A Perfect Quarterback’s Near-Perfect Quarter

How Patrick Mahomes led the Kansas City Chiefs back from the brink in Super Bowl LIV.

Patrick Mahomes celebrates after winning Super Bowl LIV.
Check the scoreboard: Patrick Mahomes may have just thrown for another touchdown. Tom Pennington/Getty Images

Down 10 points in the fourth quarter of Super Bowl LIV on Sunday, Patrick Mahomes briefly impersonated a normal human quarterback. The Kansas City Chiefs star threw an interception, his second of the evening. It marked the first time all season that Mahomes had thrown multiple picks in a game, and he had no one to blame but himself. With his team approaching the San Francisco 49ers’ end zone, Mahomes fired a pass behind Tyreek Hill and the receiver could only tip the ball into the waiting arms of cornerback Tarvarius Moore.

Mahomes has barely had a sub-phenomenal moment in his two years as an NFL starter, so watching him err during the biggest game of his career was like watching a variety show knife thrower draw blood. This wasn’t supposed to happen. The Chiefs’ loss to the Patriots in last year’s playoffs doesn’t really court, because Mahomes didn’t get the ball in overtime. This year, Mahomes had been infallible in the postseason, throwing eight touchdowns and no interceptions. And he decided to transform into a pumpkin now, with the Chiefs down 20–10? I almost slapped the side of my TV, just in case the interception was the result of a shoddy signal.

The signal turned out to be fine. (And yes, I use an antenna.) In a matter of minutes, Mahomes and the Chiefs had scored 21 points on their way to a 31–20 Super Bowl victory.

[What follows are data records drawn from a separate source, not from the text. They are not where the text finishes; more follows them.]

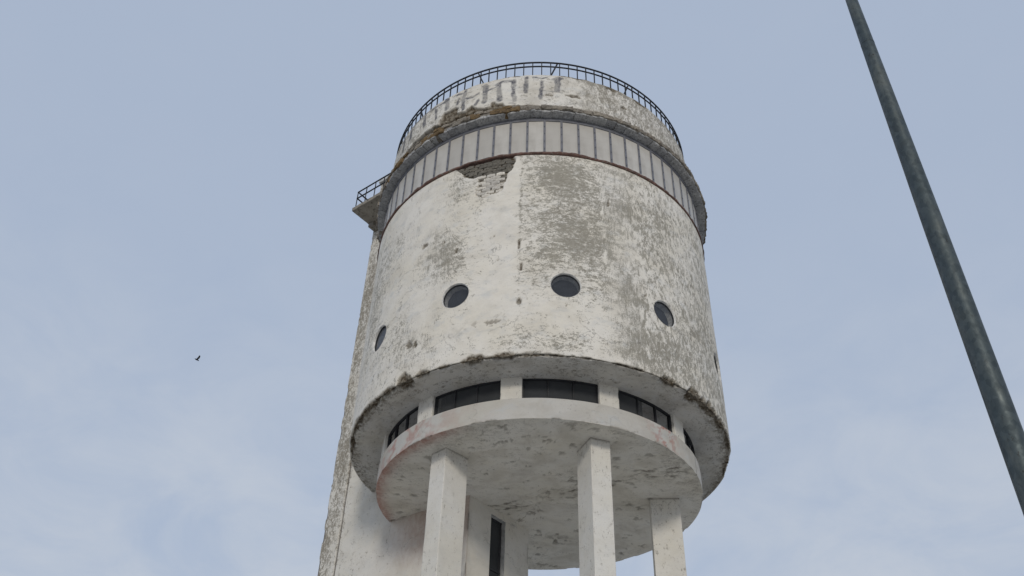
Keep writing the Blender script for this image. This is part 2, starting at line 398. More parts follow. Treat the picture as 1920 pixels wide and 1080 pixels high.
# small knocked-out spots: (deg, z, half width, half height)
spots = [(-37.2, 21.16, .13, .12), (-39.2, 17.38, .14, .16), (-36.6, 17.3, .08, .13), (-63, 19.1, .05, .2), (-25.0, 20.35, .05, .10), (-29.6, 20.9, .03, .03),
         (-13.5, 20.6, .03, .03), (-6.1, 20.2, .05, .22), (-5.6, 18.0, .07, .15), (-5.3, 19.3, .06, .18), (20.6, 22.3, .03, .25), (7.0, 17.85, .03, .03), (31, 18.9, .05, .04),
         (9.8, 18.28, .02, .03), (-46, 20.0, .03, .03), (-12, 19.6, .03, .02)]
ex = np.maximum(rimm, pm)
for a, z, hw, hh in spots:
    d = np.hypot((X2-R(a)*RT)/hw, (Y2-z)/hh) + (fbm(X2*9, Y2*9, 0, 3, 41)-.5)*1.3
    k = np.where(SO, 0, sstep(1.05, .7, d)); depth = np.maximum(depth, k*.045); ex = np.maximum(ex, k*.9)
# a row of tiny flakes near the middle
fl = np.where(SO, 0, sstep(.60, .66, fbm(X2*8, Y2*9, 0, 4, 57))*np.exp(-((np.degrees(T)+14)/7)**2-((Y2-17.28-.012*(np.degrees(T)+14))/.2)**2))
depth = np.maximum(depth, .02*fl); ex = np.maximum(ex, .75*fl)
# wear: where the wash is thin
TDg = np.degrees(T)
def blob(a, z, sa, sz): return np.exp(-((TDg-a)/sa)**2-((Y2-z)/sz)**2)
big = fbm(X2*.55, Y2*.6, 0, 4, 71)
right = sstep(-7.2, -4.4, TDg + (fbm(X2*1.5, Y2*2.6, 0, 5, 77, .65)-.5)*3.6)*sstep(17.2, 18.6, Y2 + .4*(big-.5)) 
wear = .29 + .60*(big-.5)
wear = wear + right*.16*sstep(30, 14, TDg)
wear = wear + .62*blob(6.5, 23.1, 10.5, .85)*right + .28*blob(6, 21.0, 11, .6)*right + .34*blob(11, 20.1, 10, .65)*right + .22*blob(2, 19.7, 7, .4)*right + .2*blob(16.5, 22.2, 3, 1.0)
wear = wear + .17*sstep(15, 30, TDg) + .22*blob(27, 18.6, 5, .9) + .14*blob(26, 22.4, 6, 1.2) + .12*blob(40, 21.5, 9, 1.4) + .16*blob(33, 17.2, 14, .5) + .2*blob(50, 18.0, 10, 1.3) + .16*blob(24, 17.0, 7, .5) + .14*blob(62, 20, 10, 3)
wear = wear + .30*blob(-27, 23.0, 5, .7) + .24*blob(-32, 20.8, 6, 1.0) + .28*blob(-27, 20.2, 4, .6) + .22*blob(-36, 17.2, 9, .8) + .40*blob(-64, 20.5, 8, 3) + .18*blob(-45, 18, 8, .8) + .12*blob(-50, 22, 8, 1)
wear = wear - .36*blob(-13, 20.8, 6.5, 2.0) - .30*blob(-13, 18.0, 8, .9) - .20*blob(3, 17.5, 6, .55) + .22*blob(0, 16.6, 30, .35) - .30*blob(-9, 23.4, 2.2, .8) - .15*blob(-45, 20.5, 9, 1.2)
wear = wear + .5*np.exp(-((TDg+5.8-(fbm(0*X2, Y2*3, 9, 3, 84)-.5)*1.6)/.45)**2)*sstep(17.6, 18.4, Y2)*fbm(X2*2, Y2*2.2, 0, 3, 83)
wear = wear - .5*sstep(.42, .6, fbm(0*X2, Y2*2.2, 5, 3, 87))*np.exp(-((TDg-18.8-(fbm(0*X2, Y2*2, 0, 4, 85)-.5)*2.0)/.28)**2)*sstep(18.3, 19, Y2)*sstep(23.4, 22.9, Y2)
wear = np.where(SO, .26+.35*sstep(.45, .1, TD)*sstep(30, 55, np.abs(TDg))+.4*(fbm(X2*.9, TD*2, 0, 4, 91)-.4), wear)
aniso = np.clip(.15+.85*sstep(17, 30, TDg)+.55*sstep(-24, -45, TDg), 0, 1); aniso = np.where(SO, .2, aniso)
# gentle unevenness of the render
und = (fbm(X2*.8, Y2*.8, 0, 4, 3)-.5)*.030
und = np.where(TD < .25, und*TD/.25, und) * np.where(Y2 > ZT-.2, 0, 1)
dr = np.where(SO, 0, und-depth); dz = np.where(SO, depth*.9, 0)
edge = (TD < .05); dr = np.where(edge & SO, -depth*.75, dr); dz = np.where(edge & ~SO, depth*.7, dz)
Pw = lathe_grid(thw, prof_r, prof_z, dr, dz)
vec = np.stack([X2, Y2, 0*X2], -1)
# porthole openings: drop what lies inside, pull the ragged verts onto a clean circle
keep = np.ones((len(th), len(prof_r)-1), bool)
for a, z in PORT:
    dx, dzz = (T-R(a)), (Zp-z); dx = wrap(dx)*RT; rho = np.where(SO, 9, np.hypot(dx, dzz))
    ins = rho < PR
    f_in = ins & np.roll(ins, -1, 0); f_in = f_in[:, :-1] & f_in[:, 1:]
    keep &= ~f_in
    near = ins & (rho > PR-.12)
    k = np.where(near, PR/np.maximum(rho, 1e-6), 1)
    nx, nz = dx*k, dzz*k; tt = R(a)+nx/RT
    Pw[..., 0] = np.where(near, RT*np.sin(tt), Pw[..., 0]); Pw[..., 1] = np.where(near, -RT*np.cos(tt), Pw[..., 1]); Pw[..., 2] = np.where(near, z+nz, Pw[..., 2])
wpoly = [(-19.7, 22.2), (-20.6, 22.65), (-19.2, 23.02), (-18.6, 23.2), (-14.5, 23.34), (-11.2, 23.1), (-10.2, 22.6), (-12, 22.3), (-16, 22.2)]
ex = np.where(SO, ex, ex*(1-.5*sstep(.06, -.06, poly_sdf(X2, Y2, [(R(a)*RT, z) for a, z in wpoly]))))
ex = np.maximum(ex, np.where(SO, .8*sstep(.57, .63, fbm(X2*7, TD*6, 2, 4, 95))*sstep(.5, .08, TD)*sstep(32, 52, np.abs(TDg)), 0))
ksof = np.zeros(keep.shape, bool); ksof[:, :nS] = True
tat = dict(wear=np.clip(wear, 0, 1), aniso=aniso, exposed_or_shade=np.clip(ex, 0, 1))
tank = grid_obj('tank_wall', Pw, M['wall'], tower, True, tat, vec, keep & ~ksof)
grid_obj('rim_soffit', Pw, M['rim'], tank, True, tat, vec, keep & ksof)

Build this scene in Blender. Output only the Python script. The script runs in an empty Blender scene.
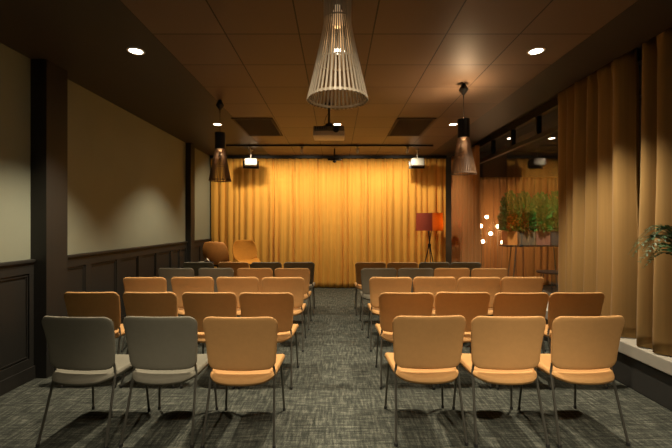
import bpy, math, random
from mathutils import Vector, Matrix
random.seed(7)
PI = math.pi
C = bpy.context.scene.collection
H = 1.45          # camera height
CEIL = 3.0

# ------------------------------------------------------------------ materials
def newmat(name):
    m = bpy.data.materials.new(name); m.use_nodes = True
    nt = m.node_tree; b = nt.nodes['Principled BSDF']
    return m, nt, b

def mat(name, col, rough=0.6, metal=0.0, var=0.12, nscale=30.0, bump=0.0, bscale=200.0, spec=0.5, stretch=(1,1,1)):
    m, nt, b = newmat(name)
    tc = nt.nodes.new('ShaderNodeTexCoord'); mp = nt.nodes.new('ShaderNodeMapping')
    mp.inputs['Scale'].default_value = stretch
    nt.links.new(tc.outputs['Object'], mp.inputs['Vector'])
    n = nt.nodes.new('ShaderNodeTexNoise'); n.inputs['Scale'].default_value = nscale; n.inputs['Detail'].default_value = 3
    nt.links.new(mp.outputs['Vector'], n.inputs['Vector'])
    r = nt.nodes.new('ShaderNodeMapRange'); r.inputs['To Min'].default_value = 1-var; r.inputs['To Max'].default_value = 1+var
    nt.links.new(n.outputs['Fac'], r.inputs['Value'])
    mx = nt.nodes.new('ShaderNodeVectorMath'); mx.operation = 'SCALE'; mx.inputs[0].default_value = col
    nt.links.new(r.outputs['Result'], mx.inputs['Scale'])
    nt.links.new(mx.outputs['Vector'], b.inputs['Base Color'])
    b.inputs['Roughness'].default_value = rough; b.inputs['Metallic'].default_value = metal
    b.inputs['Specular IOR Level'].default_value = spec
    if bump:
        n2 = nt.nodes.new('ShaderNodeTexNoise'); n2.inputs['Scale'].default_value = bscale; n2.inputs['Detail'].default_value = 2
        nt.links.new(mp.outputs['Vector'], n2.inputs['Vector'])
        bp = nt.nodes.new('ShaderNodeBump'); bp.inputs['Strength'].default_value = bump; bp.inputs['Distance'].default_value = 0.002
        nt.links.new(n2.outputs['Fac'], bp.inputs['Height']); nt.links.new(bp.outputs['Normal'], b.inputs['Normal'])
    return m

def emit(name, col, strength):
    m, nt, b = newmat(name)
    b.inputs['Base Color'].default_value = (*col, 1)
    b.inputs['Emission Color'].default_value = (*col, 1); b.inputs['Emission Strength'].default_value = strength
    return m

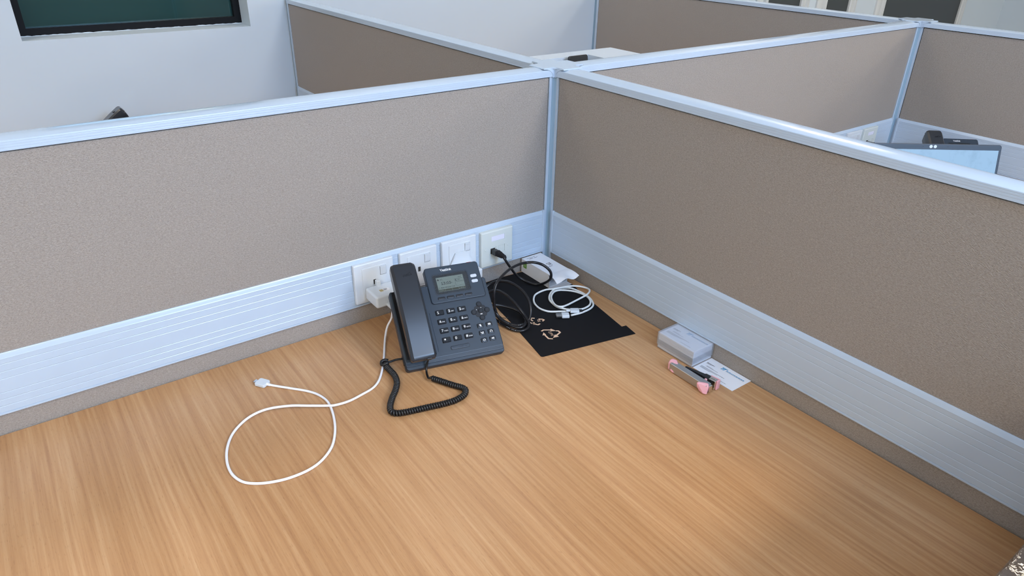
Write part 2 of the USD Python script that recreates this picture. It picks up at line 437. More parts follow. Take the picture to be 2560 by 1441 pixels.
# ceiling light panels (out of the picture)
LAMP_PLACE = ('by the west wall, nearest the south corner', 'by the west wall, between two others', 'over the desk behind the left partition', 'beside the south window', 'over the white printer', 'over the aisle east of the far partition',
              'by the dark framed panels', 'farthest from the camera', 'south of the near desk', 'over the near desk, cool white')
for (lx, ly, ll_, pw), where in zip(LAMPS + COOL, LAMP_PLACE):
    cl = Thing('ceiling_light', ('long' if ll_ > 1 else 'square') + ' white ceiling light panel ' + where, 'ceiling light', (lx, ly, CEIL), group='ceiling light panels')
    h = ll_ / 2
    cl.part('frame', box(-h - 0.02, -0.30, -0.012, h + 0.02, 0.30, 0) - box(-h - 0.005, -0.285, -0.03, h + 0.005, 0.285, 0.01), 'aluminium_white')
    cl.part('diffuser', box(-h - 0.005, -0.285, -0.008, h + 0.005, 0.285, -0.002), 'panel_glow')

# ------------------------------------------------------------------ partitions
L, PE = 1.5523, 0.034      # bay length along x; panels start this far from a post centre
ZSB, ZST, ZRB = 0.0365, 0.139, 0.4379
rail = [(-0.0195, ZRB), (-0.024, ZRB)]
for gz in (0.4415, 0.4452, 0.4489):
    rail += [(-0.024, gz - 0.0005), (-0.02382, gz), (-0.024, gz + 0.0005)]
rail += [(-0.024, 0.4505), (-0.0237, 0.4514), (-0.0228, 0.4520)] + [(-x, 0.4549 - 0.0029 * (x / 0.0228) ** 2) for x in (0.0195, 0.016, 0.012, 0.008, 0.004)]
rail = rail + [(-s, z) for s, z in rail[::-1]]
B = 0.0195


def skirt_prof(sgn):
    p = [(B - 0.002, ZST), (B + 0.0012, ZST), (B + 0.0022, ZST - 0.0015), (B + 0.0040, ZST - 0.0070), (B + 0.0047, ZST - 0.0084), (B + 0.0045, ZST - 0.0092)]
    for gz in (0.122, 0.1094, 0.0974, 0.0740, 0.0625, 0.0510):
        p += [(B + 0.0045, gz + 0.0008), (B + 0.0041, gz), (B + 0.0045, gz - 0.0008)]
    p += [(B + 0.0045, 0.0402), (B + 0.0034, 0.0396), (B + 0.0052, 0.0390), (B + 0.0052, ZSB), (B - 0.002, ZSB)]
    return p if sgn > 0 else [(-a, b) for a, b in p][::-1]


def end_cap(t, sgn):
    """small white end piece of the skirting (t along the panel)"""
    s0, s1 = (B - 0.001, B + 0.0056) if sgn > 0 else (-B - 0.0056, -B + 0.001)
    return rbox(t, s0, ZSB - 0.0015, t + 0.007, s1, ZST + 0.001, 0.0009, 8)


def partition(axis, ox, oy, t0, t1, label, end_post=None):
    """A panel running along its own x from t0 to t1; axis 0: world x, 1: world y."""
    p = Thing('partition_panel', label, 'partition', (ox, oy, -DZ), math.pi / 2 if axis else 0.0)
    up = lambda m: moved(m, 0, 0, DZ)
    a, b = t0 + 0.0, t1 - 0.0
    p.part('core', up(box(a, -B + 0.0035, FL + 0.004, b, B - 0.0035, 0.4470)), 'core_dark')
    p.part('fabric_panel', up(rbox(a + 0.0012, -B, ZST - 0.004, b - 0.0012, B, ZRB - 0.0022, 0.002, 8)), 'fabric')
    p.part('lower_fabric_panel', up(rbox(a + 0.0012, -B, FL + 0.03, b - 0.0012, B, ZSB + 0.004, 0.002, 8)), 'fabric')
    p.part('top_rail', up(prof_x(rail, t0 - 0.005, t1 + 0.005)), 'aluminium_white', smooth=20)
    for sgn in (-1, 1):
        k = p.part('skirting', up(prof_x(skirt_prof(sgn), a + 0.007, b - 0.007)), 'aluminium_white', smooth=20)
        p.part('end_cap', up(end_cap(a, sgn)), 'aluminium_white', parent=k); p.part('end_cap', up(end_cap(b - 0.007, sgn)), 'aluminium_white', parent=k)
    if end_post is not None:
        p.part('wall_trim', up(box(end_post, -0.0205, FL, end_post + 0.012, 0.0205, 0.4545)), 'aluminium_white')
        p.part('wall_channel', up(box(end_post + 0.012, -0.017, FL, end_post + 0.03, 0.017, 0.4540)), 'post_blue')
    return p


partition(0, 0, 0, -1.62, -PE, 'taupe fabric partition with white rails behind the near desk phone, left of the near post')
partition(1, 0, 0, -1.62, -PE, 'taupe fabric partition with white rails right of the near desk, beside the business card box')
partition(0, 0, 0, PE, L - PE, 'taupe fabric partition between the near and the far partition post, behind the laptop')
partition(1, 0, 0, PE, YW - 0.0305, 'taupe fabric partition from the near post to the white wall by the teal window', end_post=YW - 0.0305)
partition(1, L, 0, -1.62, -PE, 'taupe fabric partition right of the far post, behind the far desk phone')
partition(1, L, 0, PE, YW - 0.0305, 'taupe fabric partition from the far post to the wall, behind the white printer', end_post=YW - 0.0305)


def post_poly():
    """plus-shaped post, corners filled with a concave groove"""
    e = 0.0335
    q = unary_union([Polygon([(-e, -0.0203), (e, -0.0203), (e, 0.0203), (-e, 0.0203)]), Polygon([(-0.0203, -e), (0.0203, -e), (0.0203, e), (-0.0203, e)])])
    return q.buffer(0)


def cap_profile():
    """(t, z): flares from a slim neck at the rail's lower edge to a wide crown"""
    h0, h1 = ZRB - 0.0016, 0.4572
    right = [(0.029, h0)]
    for k in range(11):
        a = math.pi - math.pi / 2 * k / 10 * 1.02
        right.append((0.029 + 0.0240 * (1 + math.cos(a)), h0 + 0.003 + 0.0150 * math.sin(a)))
    right += [(0.0540, 0.4553), (0.0530, h1 - 0.0005), (0.0490, h1)]
    return right + [(-t, z) for t, z in right[::-1]]


def man(vfm):
    v, f = vfm
    return m3.Manifold(m3.Mesh(np.asarray(v, np.float32), np.asarray(f, np.uint32)))


def fix(t):
    t = trimesh.Trimesh(*t, process=True); t.merge_vertices(); trimesh.repair.fix_normals(t)
    return man((t.vertices, t.faces))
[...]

For most teams, giving the ball to San Francisco at such a late stage of the game would be a fatal wound. The Niners’ fearsome run game can usually bleed the clock dry, but they only managed to knock a few minutes off before Kansas City forced a punt.

Seeing as Mahomes had already filled his playoff quota for mistakes, the quarterback had little choice but to make things look easy against the league’s best defense. Sure, there were backs-against-the-wall moments, like when Kansas City faced a third-and-15 with 7:13 left on the clock, but I like to imagine Mahomes got into that jam on purpose. When else would he get the chance to show off his SCUD-missile arm by completing a 44-yard pass to Hill?

The ball was in the air for 57.1 yards on that play, making it Mahomes’ longest airborne completion of the season. The ensuing touchdown pass to tight end Travis Kelce was a little more elementary, parabolically speaking.

Being up three points to Kansas City is like being down 17 points to a normal team. In the playoffs they’d erased double-digit deficits to both the Houston Texans (24 points) and Tennessee Titans (10 points). So the 49ers’ best hope was to hold onto the ball and run out the clock. Instead, they went three-and-out, leaving Kansas City with ample time to maraud down the field.

Mahomes and the Chiefs wouldn’t need much of it. They went to a no-huddle offense in the fourth quarter, which for them is like switching the game’s settings to “easy.” Only two minutes and 26 seconds transpired between Mahomes stepping on the field and Damien* Williams crossing the goal line to give Kansas City a 24–20 lead.

The Chiefs’ final touchdown of the evening came when Williams burst around the edge for a 38-yard run. They were actually trying to wind down the clock at that point, but this offense simply can’t resist putting up points. Gluttony may be the only thing we can fault them for.

I want to say that Mahomes will remember this daring, come-from-behind victory for the rest of his life, but there’s a chance it’ll get lost among all his future Super Bowl successes. He’s only 24 years old, which is an awfully young age to ascend to football perfection. Thank heavens he still knows how to make a mistake every now and then, if only to keep things interesting.

Correction, Feb. 3, 2020: This post originally misspelled Damien Williams’ first name.